Mark - Please don't gage ADSL evolution by one Author, or one persons opinion.
22 months ago, many said ADSL is a speculative technology. Beginning next year ADSL begins nation-wide deployments. Granted it may not be mass deployments at first. But when companies like GTE mention numbers like 500,000 lines, you know things are still running at a fast pace.
Now IMHO.....Some view the huge mergers in the Networking and Telco industries that are taking place a direct result of the Deregulation Act 1996. I'll give the Act some of the credit. Though the availability to provide bandwidth to the masses, working and Surfing at home with the speed of a LAN, is what I saw at the heart of future mergers in February 96, shortly after investing in ADSL.
At that time I told my wife and many others, you will not believe the amount and size of the mergers that will take place. Then it started with the Networkers, and then on to the Telco's of the world. If you think the latest bid on MCI from WorldCom is big. Wait until you hear the numbers ATT will be willing to spend to buy GTE! Easy for you to estimate. Take GTE's total # of shares times the share price.
Now with all the immensity of the Network/Telco Tectonic Plate Shift, it would not phase me a bit to see Lucent make a bid on Cisco. "I say--I say--I say that's a tip son!" ... Foghorn DMThorn... ADSL will be hitting the market at a price point affordable to be a consumer technology from the start. The consumer once he gets his hands on one, will never let go. As evident by comments from the GTE/ MSFT trial.

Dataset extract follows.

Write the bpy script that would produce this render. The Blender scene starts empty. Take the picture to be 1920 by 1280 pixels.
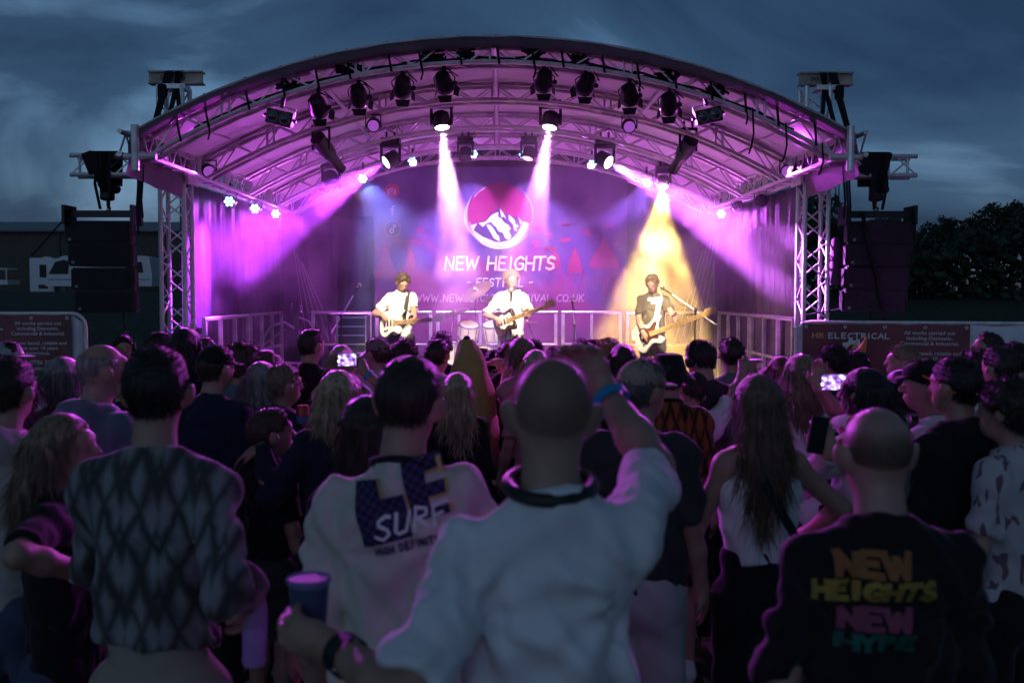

ADSL bypasses the normal routine of building Xtechnology systems for large companies, then as the cost of building X technology comes down by creating larger and larger productions, the price eventually comes down to the consumer level.
The pace at which ADSL will cover the MODEM Industry, is proportional to how fast DSLAMS will be deployled in Telco Company Offices. Otherwise this indusrty would move as fast as the CDROM, once CDROM was finally brought down to the consumer price level. By the end of 1998 ADSL will be a $500. or below, end-to-end soultion.
So, as I quoted here in FEB 97, when Amati introduced Allegro, the first ADSL DSLAM, "It's a DSLAM Race"
ADSL by virtue of providing a commodity that everyone on the I-Net not only wants BANDWIDTH, but they are screaming for it "I Want My DMT" gives ADSL the ability to move rather quickly, much faster than so called analyst's were saying only 18 months ago. Their number of lines installed by 2000 - 2005 estimates, increases every 6 months.
Business needs the bandwidth commodity too! But that's a story by itself. At least we, the consumer, do not have to wait for the ADSL business side of the story to complete, before we the consumer, get the latest and greatest technology.